(Recorded data)
§ §

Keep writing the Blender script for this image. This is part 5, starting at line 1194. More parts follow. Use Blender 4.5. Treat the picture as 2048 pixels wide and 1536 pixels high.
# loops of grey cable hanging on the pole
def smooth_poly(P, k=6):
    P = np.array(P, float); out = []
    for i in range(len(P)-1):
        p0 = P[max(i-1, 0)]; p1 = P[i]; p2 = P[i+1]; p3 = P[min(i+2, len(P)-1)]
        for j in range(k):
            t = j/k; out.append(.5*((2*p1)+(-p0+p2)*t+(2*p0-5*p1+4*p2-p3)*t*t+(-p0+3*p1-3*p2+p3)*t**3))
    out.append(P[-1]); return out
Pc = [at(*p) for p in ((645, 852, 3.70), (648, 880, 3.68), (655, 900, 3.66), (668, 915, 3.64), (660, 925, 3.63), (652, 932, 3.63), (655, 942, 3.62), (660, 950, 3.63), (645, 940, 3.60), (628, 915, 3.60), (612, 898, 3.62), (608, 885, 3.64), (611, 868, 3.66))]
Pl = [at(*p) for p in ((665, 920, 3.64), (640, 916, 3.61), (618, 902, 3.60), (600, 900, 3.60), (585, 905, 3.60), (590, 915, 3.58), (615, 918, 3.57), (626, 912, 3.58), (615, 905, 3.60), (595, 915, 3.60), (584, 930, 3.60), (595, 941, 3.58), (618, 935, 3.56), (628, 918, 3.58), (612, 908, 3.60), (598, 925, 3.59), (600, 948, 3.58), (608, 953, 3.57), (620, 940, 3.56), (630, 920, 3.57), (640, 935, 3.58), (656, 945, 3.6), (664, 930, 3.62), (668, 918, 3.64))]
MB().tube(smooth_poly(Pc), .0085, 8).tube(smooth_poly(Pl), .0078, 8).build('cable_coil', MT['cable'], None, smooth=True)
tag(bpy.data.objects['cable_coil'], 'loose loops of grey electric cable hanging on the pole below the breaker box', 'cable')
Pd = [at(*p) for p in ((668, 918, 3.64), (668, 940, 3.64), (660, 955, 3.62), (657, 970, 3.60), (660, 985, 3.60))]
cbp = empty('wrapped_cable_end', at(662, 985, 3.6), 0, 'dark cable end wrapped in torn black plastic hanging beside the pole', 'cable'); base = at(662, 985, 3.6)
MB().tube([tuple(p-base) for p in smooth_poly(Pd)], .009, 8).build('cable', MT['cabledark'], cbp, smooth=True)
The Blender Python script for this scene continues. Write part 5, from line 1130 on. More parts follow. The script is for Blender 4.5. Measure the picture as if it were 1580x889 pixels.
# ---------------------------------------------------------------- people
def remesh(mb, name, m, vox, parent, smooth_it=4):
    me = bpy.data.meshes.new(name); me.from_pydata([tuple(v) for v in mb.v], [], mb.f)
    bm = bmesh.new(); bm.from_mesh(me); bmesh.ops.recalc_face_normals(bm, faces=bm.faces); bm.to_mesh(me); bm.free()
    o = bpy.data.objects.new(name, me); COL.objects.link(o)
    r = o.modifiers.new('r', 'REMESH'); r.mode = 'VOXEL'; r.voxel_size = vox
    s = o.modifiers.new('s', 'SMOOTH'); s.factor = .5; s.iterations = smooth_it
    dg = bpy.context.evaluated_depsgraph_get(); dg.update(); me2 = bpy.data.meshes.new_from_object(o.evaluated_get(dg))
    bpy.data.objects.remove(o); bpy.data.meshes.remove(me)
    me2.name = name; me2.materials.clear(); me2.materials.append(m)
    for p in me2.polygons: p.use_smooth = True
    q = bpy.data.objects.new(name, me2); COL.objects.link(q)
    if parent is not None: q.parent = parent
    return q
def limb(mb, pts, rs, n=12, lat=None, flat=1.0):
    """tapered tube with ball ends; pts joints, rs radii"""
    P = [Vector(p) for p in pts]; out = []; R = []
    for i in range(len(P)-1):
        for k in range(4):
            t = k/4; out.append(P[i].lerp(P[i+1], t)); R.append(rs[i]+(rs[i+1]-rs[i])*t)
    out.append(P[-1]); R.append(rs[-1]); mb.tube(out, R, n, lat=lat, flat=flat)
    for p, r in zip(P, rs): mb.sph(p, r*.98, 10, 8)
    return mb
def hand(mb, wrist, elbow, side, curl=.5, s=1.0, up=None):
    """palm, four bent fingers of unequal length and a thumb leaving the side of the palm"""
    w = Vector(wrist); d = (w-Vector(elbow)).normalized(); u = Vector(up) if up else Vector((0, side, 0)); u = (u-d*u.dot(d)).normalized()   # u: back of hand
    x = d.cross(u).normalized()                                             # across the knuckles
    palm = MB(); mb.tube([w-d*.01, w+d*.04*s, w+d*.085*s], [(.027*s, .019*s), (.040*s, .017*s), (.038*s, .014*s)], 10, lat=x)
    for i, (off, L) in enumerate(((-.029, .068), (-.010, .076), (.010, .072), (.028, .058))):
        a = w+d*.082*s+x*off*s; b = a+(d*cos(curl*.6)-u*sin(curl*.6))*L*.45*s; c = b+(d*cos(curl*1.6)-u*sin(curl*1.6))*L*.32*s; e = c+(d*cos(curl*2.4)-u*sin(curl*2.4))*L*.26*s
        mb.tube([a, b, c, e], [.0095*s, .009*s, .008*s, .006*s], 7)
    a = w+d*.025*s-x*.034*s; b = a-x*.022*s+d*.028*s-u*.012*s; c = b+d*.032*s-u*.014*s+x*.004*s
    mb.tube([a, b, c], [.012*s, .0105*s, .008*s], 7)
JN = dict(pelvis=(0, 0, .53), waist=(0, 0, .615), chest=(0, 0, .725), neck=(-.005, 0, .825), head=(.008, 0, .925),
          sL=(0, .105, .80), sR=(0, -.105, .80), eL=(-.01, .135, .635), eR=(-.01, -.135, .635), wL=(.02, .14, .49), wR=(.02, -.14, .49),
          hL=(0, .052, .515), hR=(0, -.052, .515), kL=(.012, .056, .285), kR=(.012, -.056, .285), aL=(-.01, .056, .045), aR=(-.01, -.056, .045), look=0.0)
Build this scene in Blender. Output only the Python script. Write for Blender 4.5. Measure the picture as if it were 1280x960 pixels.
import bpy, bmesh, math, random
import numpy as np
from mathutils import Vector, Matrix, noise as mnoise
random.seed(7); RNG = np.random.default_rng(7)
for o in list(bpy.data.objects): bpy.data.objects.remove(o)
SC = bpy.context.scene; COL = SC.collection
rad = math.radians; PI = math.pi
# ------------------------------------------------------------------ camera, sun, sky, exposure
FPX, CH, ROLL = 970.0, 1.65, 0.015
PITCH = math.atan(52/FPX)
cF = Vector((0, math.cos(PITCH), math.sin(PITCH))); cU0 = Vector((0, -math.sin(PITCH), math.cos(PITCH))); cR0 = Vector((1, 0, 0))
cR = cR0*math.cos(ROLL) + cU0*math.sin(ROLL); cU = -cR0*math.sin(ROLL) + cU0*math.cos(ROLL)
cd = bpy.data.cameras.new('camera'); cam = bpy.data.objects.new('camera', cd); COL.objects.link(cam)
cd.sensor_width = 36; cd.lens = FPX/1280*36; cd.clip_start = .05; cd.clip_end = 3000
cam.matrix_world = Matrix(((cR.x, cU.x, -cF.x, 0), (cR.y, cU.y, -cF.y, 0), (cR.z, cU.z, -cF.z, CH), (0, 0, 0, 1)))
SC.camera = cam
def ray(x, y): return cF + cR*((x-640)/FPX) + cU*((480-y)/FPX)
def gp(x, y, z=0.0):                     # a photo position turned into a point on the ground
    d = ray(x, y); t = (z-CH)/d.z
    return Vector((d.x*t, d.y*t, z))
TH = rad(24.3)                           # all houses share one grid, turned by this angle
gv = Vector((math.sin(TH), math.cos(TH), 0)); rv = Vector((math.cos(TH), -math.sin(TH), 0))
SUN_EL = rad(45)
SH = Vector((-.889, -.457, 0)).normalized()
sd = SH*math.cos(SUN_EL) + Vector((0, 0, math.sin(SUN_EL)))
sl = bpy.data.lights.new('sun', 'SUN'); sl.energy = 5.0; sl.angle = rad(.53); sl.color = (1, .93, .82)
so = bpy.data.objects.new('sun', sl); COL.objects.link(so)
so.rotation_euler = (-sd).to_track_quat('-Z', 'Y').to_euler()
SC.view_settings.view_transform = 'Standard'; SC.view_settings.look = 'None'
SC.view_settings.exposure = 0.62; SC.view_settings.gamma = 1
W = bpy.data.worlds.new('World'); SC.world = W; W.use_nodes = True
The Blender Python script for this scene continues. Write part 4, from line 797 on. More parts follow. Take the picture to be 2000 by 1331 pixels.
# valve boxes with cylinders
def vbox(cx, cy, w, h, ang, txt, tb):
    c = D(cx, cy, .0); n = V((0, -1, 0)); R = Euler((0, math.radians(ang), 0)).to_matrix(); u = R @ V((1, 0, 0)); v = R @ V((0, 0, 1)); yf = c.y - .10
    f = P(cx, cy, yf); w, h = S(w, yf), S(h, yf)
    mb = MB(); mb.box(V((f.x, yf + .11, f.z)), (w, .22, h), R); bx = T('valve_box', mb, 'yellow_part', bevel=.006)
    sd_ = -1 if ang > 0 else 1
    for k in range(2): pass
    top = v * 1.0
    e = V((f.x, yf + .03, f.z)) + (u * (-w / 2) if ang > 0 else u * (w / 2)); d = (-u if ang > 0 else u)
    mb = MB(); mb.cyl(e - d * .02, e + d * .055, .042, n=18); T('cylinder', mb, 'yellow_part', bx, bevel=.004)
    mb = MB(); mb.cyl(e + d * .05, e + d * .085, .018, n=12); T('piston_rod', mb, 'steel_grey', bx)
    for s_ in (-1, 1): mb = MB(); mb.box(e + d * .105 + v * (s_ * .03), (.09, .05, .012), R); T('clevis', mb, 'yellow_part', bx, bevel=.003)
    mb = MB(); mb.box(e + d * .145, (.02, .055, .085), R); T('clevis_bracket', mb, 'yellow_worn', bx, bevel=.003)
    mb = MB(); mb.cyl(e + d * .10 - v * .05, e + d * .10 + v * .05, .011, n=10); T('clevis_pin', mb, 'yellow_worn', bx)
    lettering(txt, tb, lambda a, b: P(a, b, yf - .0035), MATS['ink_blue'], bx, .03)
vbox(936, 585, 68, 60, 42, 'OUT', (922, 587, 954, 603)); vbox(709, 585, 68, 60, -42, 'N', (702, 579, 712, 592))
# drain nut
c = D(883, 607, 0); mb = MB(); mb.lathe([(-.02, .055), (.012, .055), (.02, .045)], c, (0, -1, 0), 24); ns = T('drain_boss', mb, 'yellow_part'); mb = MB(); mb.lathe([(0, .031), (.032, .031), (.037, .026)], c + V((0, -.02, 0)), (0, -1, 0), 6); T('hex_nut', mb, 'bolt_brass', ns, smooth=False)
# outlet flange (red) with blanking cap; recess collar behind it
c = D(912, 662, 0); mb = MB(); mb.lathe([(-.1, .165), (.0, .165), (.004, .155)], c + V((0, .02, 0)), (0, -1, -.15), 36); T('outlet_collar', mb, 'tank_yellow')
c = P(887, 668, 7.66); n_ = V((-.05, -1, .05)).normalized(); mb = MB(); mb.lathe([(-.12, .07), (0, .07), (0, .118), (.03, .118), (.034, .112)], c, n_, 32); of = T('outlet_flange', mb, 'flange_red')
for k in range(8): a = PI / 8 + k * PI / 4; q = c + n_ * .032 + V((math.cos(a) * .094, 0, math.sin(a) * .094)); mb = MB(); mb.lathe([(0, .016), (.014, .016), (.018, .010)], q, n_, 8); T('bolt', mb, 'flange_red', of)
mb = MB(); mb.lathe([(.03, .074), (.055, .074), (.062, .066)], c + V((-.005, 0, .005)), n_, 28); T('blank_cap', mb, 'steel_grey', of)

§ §

● Problem to solve
Using the listing above, say how many of its lines contain the string "were", giving nothing but the figure.

● Expected answer
2